For years, some have considered gold to be necessary for the monetary system to be anchored to something of value. The United States has been part of a floating exchange rate system for decades. Martin Armstrong's perspective, if I am characterizing it correctly, is that the value of the U.S. Dollar hinges on the productive capacity of the American people and in the level of confidence that all holders of the USD have in it and the U.S. Government vs. private institutions. Personally, I am not someone who believes that reverting back to a gold standard is practical or desirable. The Roman Empire and many other previous empires have demonstrated that even gold and silver coins can be debased so, in the end, it all goes back to what confidence or faith holders of money have in the issuer. What that money is made of, backed by, or if it is virtual doesn't matter. If people don't believe the money is good it will eventually fail.
A similar situation exists where some portion of the advocates of gold as the basis for the monetary system view cryptocurrencies as having no real value. I tend to disagree. My Dad once said to me that a thing is worth what someone is willing to pay for it. Markets aggregate that value. So a cryptocurrency is worth what the market says it is worth. You can disagree, but that's the value. It's the same for gold, stocks, financial instruments or whatever else. Speculators can place bets that the current price of gold, the USD, stocks, cryptocurrencies, etc. is going to change based on technical or fundamental analysis. But disagreeing with the market value doesn't make that value wrong. For me, that is one of the fundamental errors that some supporters of gold make. They believe the market largely misprices gold. Some also believe that what backs a currency is the most important factor. I believe that the combination of who runs the system and whether or not people have confidence in those people - aka the system - is more important.

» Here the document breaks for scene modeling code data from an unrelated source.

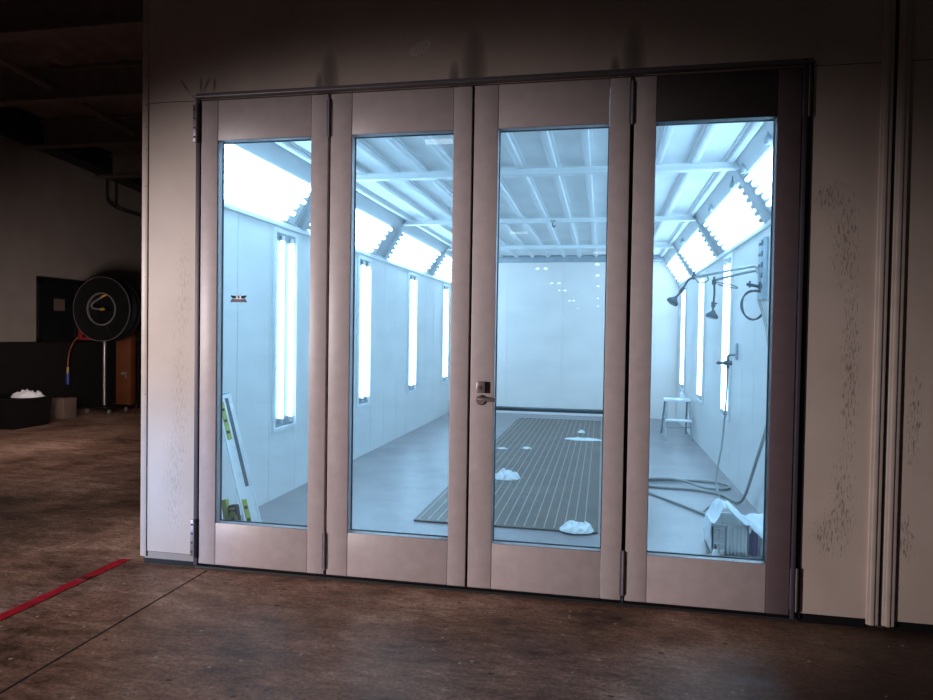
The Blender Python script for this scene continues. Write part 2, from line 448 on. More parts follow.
# winged emblem sticker on the first pane
em = empty('sticker', (.225, .0065, 1.46), 'small dark winged emblem sticker with a ring, stuck on the door glass', 'sticker')
e = MB()
e.prism([(-.048, .020), (-.044, .024), (-.016, .021), (-.012, .008), (-.034, .006)], .0006, Matrix.Translation((.225, .0060, 1.478)))
e.prism([(.048, .020), (.044, .024), (.016, .021), (.012, .008), (.034, .006)], .0006, Matrix.Translation((.225, .0060, 1.478)))
e.prism([(-.009, .030), (-.006, .022), (.006, .022), (.009, .030), (.011, .020), (.008, .006), (-.008, .006), (-.011, .020)], .0006, Matrix.Translation((.225, .0060, 1.478)))
e.build('wings', 'black', em, False)
MB().prism([(-.050, -.014), (-.036, -.008), (-.040, .004), (.040, .004), (.036, -.008), (.050, -.014), (.034, -.013), (-.034, -.013)], .0006, Matrix.Translation((.225, .0063, 1.478))).build('ribbon', 'maroon', em, False)
MB().lathe([(.007, 0), (.011, 0), (.011, .001), (.007, .001)], 20, Matrix.Translation((.225, .0062, 1.493)) @ Matrix.Rotation(math.pi/2, 4, 'X'), True).build('ring', 'chrome', em)

# ------------------------------------------------------------------ booth shell
def panel_wall(name, x, sgn, label):
    m = MB(); y = .05; edges = [.05, .5, .972, 1.442, 1.9]
    while edges[-1] < YB: edges.append(edges[-1] + .47)
    edges = [min(e, YB) for e in edges]
    for a, b in zip(edges[:-1], edges[1:]):
        if b-a < .02: continue
        m.box((min(x, x+sgn*.022), a+.0025, 0), (max(x, x+sgn*.022), b-.0025, 2.16), .0015)
    m.box((min(x+sgn*.006, x+sgn*.024), .05, 0), (max(x+sgn*.006, x+sgn*.024), YB, ZC))
    return struct(m.build(name, 'bwall', smooth=False), label, 'wall')
panel_wall('wall_left', XL, -1, 'white panelled booth wall the spirit levels stand in front of')
panel_wall('wall_right', XR, 1, 'white panelled booth wall carrying the hose arms')
m = MB()
for k in range(4):
    a = XL + k*(XR-XL)/4; b = a + (XR-XL)/4
    m.box((a+.003, YB, 0), (b-.003, YB+.04, ZC), .0015)
m.box((XL, YB+.008, 0), (XR, YB+.06, ZC))
struct(m.build('wall_back', 'bback', smooth=False), 'white end wall of the booth', 'wall')
struct(box('trim_10', (XL, YB-.10, 2.515), (XR, YB, ZC+.03), 'bgrey', None, .004), 'grey duct edge along the top of the end wall', 'trim')
struct(box('floor_inside', (XL, .09, -.02), (XR, YB, .006), 'bfloor'), 'grey concrete floor inside the booth', 'floor')
# ceiling filters, ribs, cross beams
m = MB().box((XL-.02, .05, ZC+.02), (XR+.02, YB, ZC+.06))
struct(m.build('ceiling', 'filt'), 'white filter ceiling of the booth', 'ceiling')
for k in range(-6, 7):
    x = 1.51 + k*.255
    struct(MB().box((x-.024, .06, ZC-.018), (x+.024, YB-.1, ZC+.021), .008).box((x-.045, .06, ZC+.010), (x+.045, YB-.1, ZC+.021)).build('beam_%d' % (k+7), 'bsteel'), None, None)
for k, y in enumerate((1.88, 4.13, 6.38)):
    struct(MB().box((XL+.2, y, ZC-.055), (XR-.2, y+.055, ZC-.012), .004).box((XL+.2, y-.012, ZC-.062), (XR-.2, y+.067, ZC-.052), .002).build('beam_%d' % (k+14), 'bsteel'), None, None)
# sloped corner panels along both walls
def sl(side, t, n=0):      # point on the sloped corner plane; n = inwards
    D = V((.26, 0, .44)); L = D.length; N = V((.44, 0, -.26))/L
    p = V((XL, 0, 2.16)) + D*t + N*n
    if side > 0: p.x = XL + XR - p.x
    return p
def slab(mb, side, t0, t1, n0, n1, y0, y1):
    b2 = bmesh.new()
    c = [sl(side, t0, n0), sl(side, t1, n0), sl(side, t1, n1), sl(side, t0, n1)]
    f = [b2.verts.new((p.x, y0, p.z)) for p in c]; g = [b2.verts.new((p.x, y1, p.z)) for p in c]
    b2.faces.new(f); b2.faces.new(g[::-1])
    for i in range(4): b2.faces.new((f[i], f[(i+1) % 4], g[(i+1) % 4], g[i]))
    mb._add(b2)
CP = paint('corner_panel', (.50, .52, .54), .4, var=.05, scale=4)
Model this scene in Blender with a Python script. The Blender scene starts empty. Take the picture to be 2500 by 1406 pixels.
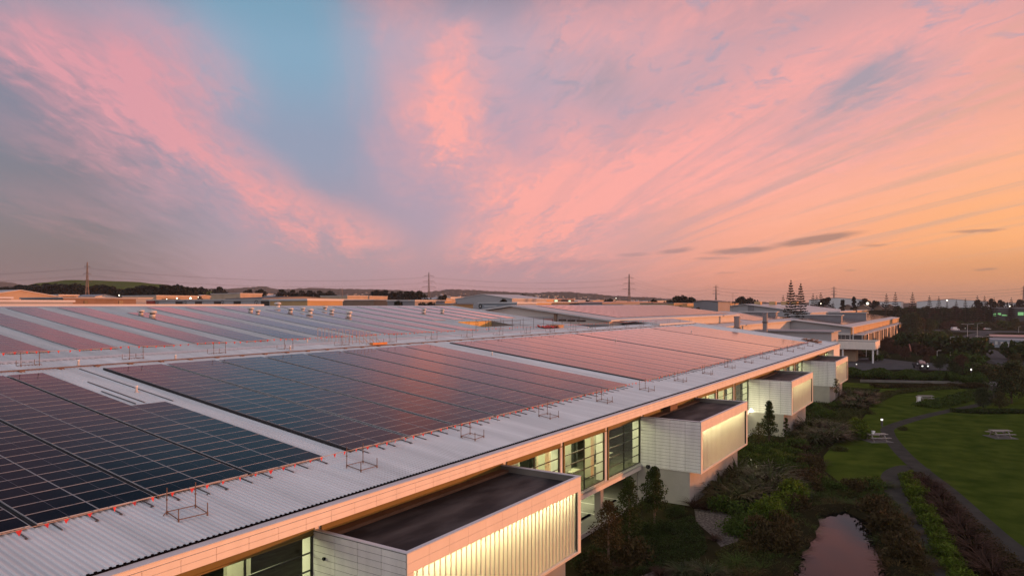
import bpy, bmesh, math, random
from math import sin, cos, tan, pi, radians, sqrt, atan, atan2, exp
from mathutils import Vector, Matrix

random.seed(7)
S = bpy.context.scene
COL = S.collection
# ---------------------------------------------------------------- survey of the place
H = 17.68                       # camera height over the garden
FPX, CX, HY = 1706.0, 1250.0, 744.0
TH = radians(32.86)             # bearing of the camera from the long axis of the warehouse (+X)
FWD = Vector((cos(TH), sin(TH), 0)); RGT = Vector((sin(TH), -cos(TH), 0)); UP = Vector((0, 0, 1))
CAM = Vector((0, 0, H))

def ray(px, py):
    return FWD + RGT * ((px - CX) / FPX) + UP * ((HY - py) / FPX)
def atF(px, py, F): return CAM + ray(px, py) * F
def atZ(px, py, Z=0.0):
    r = ray(px, py); return CAM + r * ((Z - H) / r.z)
def atX(px, py, X):
    r = ray(px, py); return CAM + r * (X / r.x)
def atY(px, py, Y):
    r = ray(px, py); return CAM + r * (Y / r.y)
def RZ(Y): return 6.083 + 0.1235 * Y          # height of the long roof plane at Y
def onroof(px, py):
    r = ray(px, py)
    s = (6.083 - H) / (r.z - 0.1235 * r.y)
    return CAM + r * s
def proj(p):
    d = p - CAM; F = d.dot(FWD)
    return (CX + FPX * d.dot(RGT) / F, HY - FPX * d.z / F, F)

def lin(c):
    return tuple((v / 255 / 12.92) if v / 255 <= 0.04045 else ((v / 255 + 0.055) / 1.055) ** 2.4 for v in c)

# ---------------------------------------------------------------- mesh builder
ORG = {}
class MB:
    def __init__(s): s.v = []; s.f = []; s.m = []
    def add(s, vs, fs, m=0):
        b = len(s.v); s.v.extend(tuple(p) for p in vs)
        for f in fs: s.f.append(tuple(i + b for i in f)); s.m.append(m)
    def quad(s, a, b, c, d, m=0): s.add((a, b, c, d), ((0, 1, 2, 3),), m)
    def tri(s, a, b, c, m=0): s.add((a, b, c), ((0, 1, 2),), m)
    def box(s, x0, x1, y0, y1, z0, z1, m=0):
        s.add(((x0,y0,z0),(x1,y0,z0),(x1,y1,z0),(x0,y1,z0),(x0,y0,z1),(x1,y0,z1),(x1,y1,z1),(x0,y1,z1)),
              ((3,2,1,0),(4,5,6,7),(0,1,5,4),(1,2,6,5),(2,3,7,6),(3,0,4,7)), m)
    def hexa(s, b, t, m=0):            # bottom ring (4), top ring (4), counter-clockwise seen from above
        s.add(list(b) + list(t), ((3,2,1,0),(4,5,6,7),(0,1,5,4),(1,2,6,5),(2,3,7,6),(3,0,4,7)), m)
    def tube(s, p, q, r, n=6, r2=None, m=0, cap=True):
        p = Vector(p); q = Vector(q); r2 = r if r2 is None else r2
        d = (q - p); L = d.length
        if L < 1e-6: return
        d /= L
        a = d.cross(Vector((0, 0, 1)) if abs(d.z) < .95 else Vector((1, 0, 0))).normalized(); b = d.cross(a)
        vs = []
        for c, rr in ((p, r), (q, r2)):
            for i in range(n):
                t = 2 * pi * i / n; vs.append(c + a * (rr * cos(t)) + b * (rr * sin(t)))
        fs = [(i, i + n, (i + 1) % n + n, (i + 1) % n) for i in range(n)]
        if cap: fs += [tuple(range(n)), tuple(reversed(range(n, 2 * n)))]
        s.add(vs, fs, m)
    def lathe(s, prof, n=10, c=(0,0,0), m=0):
        vs = []; c = Vector(c)
        for (r, z) in prof:
            for i in range(n):
                t = 2 * pi * i / n; vs.append((c.x + r * cos(t), c.y + r * sin(t), c.z + z))
        fs = []
        for k in range(len(prof) - 1):
            for i in range(n):
                j = (i + 1) % n; fs.append((k*n+i, k*n+j, (k+1)*n+j, (k+1)*n+i))
        fs.append(tuple(reversed(range(n)))); fs.append(tuple(range((len(prof)-1)*n, len(prof)*n)))
        s.add(vs, fs, m)
    def poly(s, pts, z, m=0):
        s.add([(p[0], p[1], z) for p in pts], (tuple(range(len(pts))),), m)
    def prism(s, pts, z0, z1, m=0):
        n = len(pts)
        vs = [(p[0], p[1], z0) for p in pts] + [(p[0], p[1], z1) for p in pts]
        s.add(vs, [tuple(reversed(range(n))), tuple(range(n, 2*n))] + [(i, (i+1) % n, (i+1) % n + n, i + n) for i in range(n)], m)
    def build(s, name, mats, parent=None, smooth=False, org=None):
        me = bpy.data.meshes.new(name)
        if org is None: org = ORG.get(parent.name, Vector((0,0,0))) if parent else Vector((0,0,0))
        org = Vector(org)
        me.from_pydata([(v[0]-org.x, v[1]-org.y, v[2]-org.z) for v in s.v], [], s.f)
        if not isinstance(mats, (list, tuple)): mats = [mats]
        for m in mats: me.materials.append(m)
        if len(mats) > 1: me.polygons.foreach_set('material_index', s.m)
        if smooth: me.polygons.foreach_set('use_smooth', [True] * len(me.polygons))
        me.update()
        o = bpy.data.objects.new(name, me); COL.objects.link(o)
        if parent: o.parent = parent
        else: o.location = org
        ORG[o.name] = org
        return o

def tag(o, label=None, cat=None, group=None, kind=None):
    if label: o['label'] = label
    if cat: o['category'] = cat
    if group: o['group'] = group
    if kind: o['kind'] = kind
    return o
def thing(name, label, cat, loc=(0,0,0), group=None, rz=0):
    o = bpy.data.objects.new(name, None); COL.objects.link(o); o.location = loc; o.rotation_euler = (0, 0, rz)
    o.empty_display_size = .2
    ORG[o.name] = Vector(loc); return tag(o, label, cat, group)
def part(name, mb, mats, parent, smooth=False): return mb.build(name, mats, parent, smooth)
def local(name, mb, mats, parent, smooth=False): return mb.build(name, mats, parent, smooth, org=(0,0,0))
def copy_tree(o, parent=None):
    c = o.copy(); COL.objects.link(c)
    if parent: c.parent = parent
    for ch in list(o.children): copy_tree(ch, c)
    return c
def dup(o, loc, rz=0.0, sc=1.0, label=None, group=None, sz=None):
    c = copy_tree(o); c.location = loc; c.rotation_euler = (0, 0, rz); c.scale = (sc, sc, sz or sc)
    if label: c['label'] = label
    if group: c['group'] = group
    return c
ORD = 'zeroth first second third fourth fifth sixth seventh eighth ninth tenth eleventh twelfth thirteenth fourteenth fifteenth sixteenth seventeenth eighteenth nineteenth twentieth'.split()
ORD += ['twenty-' + w for w in ORD[1:10]] + ['thirtieth'] + ['thirty-' + w for w in ORD[1:10]] + ['fortieth']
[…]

The U.S. Stock Market is often measured against gold, the USD, cryptocurrencies, other markets, etc. One of the points that Martin Armstrong has wisely pointed out time and time again is that you have to look at markets in context of the flow of capital around the world. So, while we are looking at cryptocurrency, gold, the USD and the Dow, we also must somehow consider all of them in context of how money is moving around the world. For example, if we just look at US markets, we might conclude that our economy and political system are a mess, therefore the price of the DJIA should eventually drop. On the other hand, we can't just look at the United States a though it is isolated. Capital - aka money - can move around the world in an instant. The stored value of money doesn't just have to sit in a bank account in Germany, the UK, France, etc. If a person thinks their money will earn more in the U.S. they can invest in the U.S. through markets. So, the US political system and economy might look like a mess to me but to someone in Europe our economy could look better than their economy. An influx of foreign money can make the U.S. Stock Market rise. So, it isn't as simple as comparing the U.S. Stock Market to some other alternative U.S. investment. Every investment is competing against every other investment everywhere.
Let's say we agree that all investments compete against all other investments everywhere. You still might not be convinced that the relatively small cryptocurrency market poses a significant threat to the U.S. Stock Market or USD. But, what if a foreign government were to start its own cryptocurrency to circumvent the current international finance system, make it easier to move money, avoid sanctions, and attract capital? We don't have to wonder because that is exactly what China is doing with the e-RMB. While it is only in the testing stages currently, China's effort to create an electronic version of the Renminbi could offer them a way to settle international payments without using the USD. Over time, that could reduce international use of the USD and undermine it as the global reserve currency. At the same time the e-RMB would allow China to sidestep the IMF, SWIFT and the U.S., making the enforcement of international monetary sanctions difficult to impossible.
Going back to our original idea of the various pairs and comparing them, e.g. cryptocurrencies vs. the USD or gold vs. the Dow, they aren't useful comparisons, in my opinion, because they don't represent fixed correlations. In some circumstances gold and the Dow can move up together. At other times the stock market can drop and gold can rise. This simply demonstrates that what Armstrong has said about looking at markets within a larger context applies at all levels. You can't simply look at the U.S. markets in isolation from the rest of the world. Within the U.S., in turn, you can't just look at one instrument vs. another. Everything moves within the context of the entire world. While some in the U.S. are debating about the value of the Dow relative to gold or whether cryptocurrencies could be the nail in the coffin for the USD, China is testing the e-RMB which could ultimately supplant the USD, competing cryptocurrencies and - over time - tilt the balance of power away from the U.S. and toward China. As we consider the value of the DJIA and whether or not it moves upward to 30,000 and beyond or tests the recent 18K+ lows, we can't effectively do that without considering the broader context of what is happening around the world.
The competition between China and the U.S. has intensified over the years and it appears this trend will only continue into the future. There has been speculation that the U.S. might not be able to hold together in its current form and might eventually split up. China has a history of looking outward and turning back inward, sometimes in response to internal struggles. What will happen in the future in either country is not yet known. Humans often tend to simplify and engage in either-or kind of thinking. We sometimes focus on one thing as the root cause of something else that happened. For example, the news might say the DJIA dropped in price today because of increased U.S. - China trade tensions - as if the news knows with some degree of certainty why hundreds upon thousands of stocks moved in a given day. What we can understand is that broad systems and interactions influence what happens. There are going to be moments when one or a few factors will account for much or most of the change. But we live in a very complex world. Even if we think we know all of the important elements in a system and how they work, more than likely there will be something we have missed. However, if we attempt to widen our field of vision we can see the broader picture and may even discover something new we hadn't thought of previously. That new thing might just be the thing that helps us make a better decision.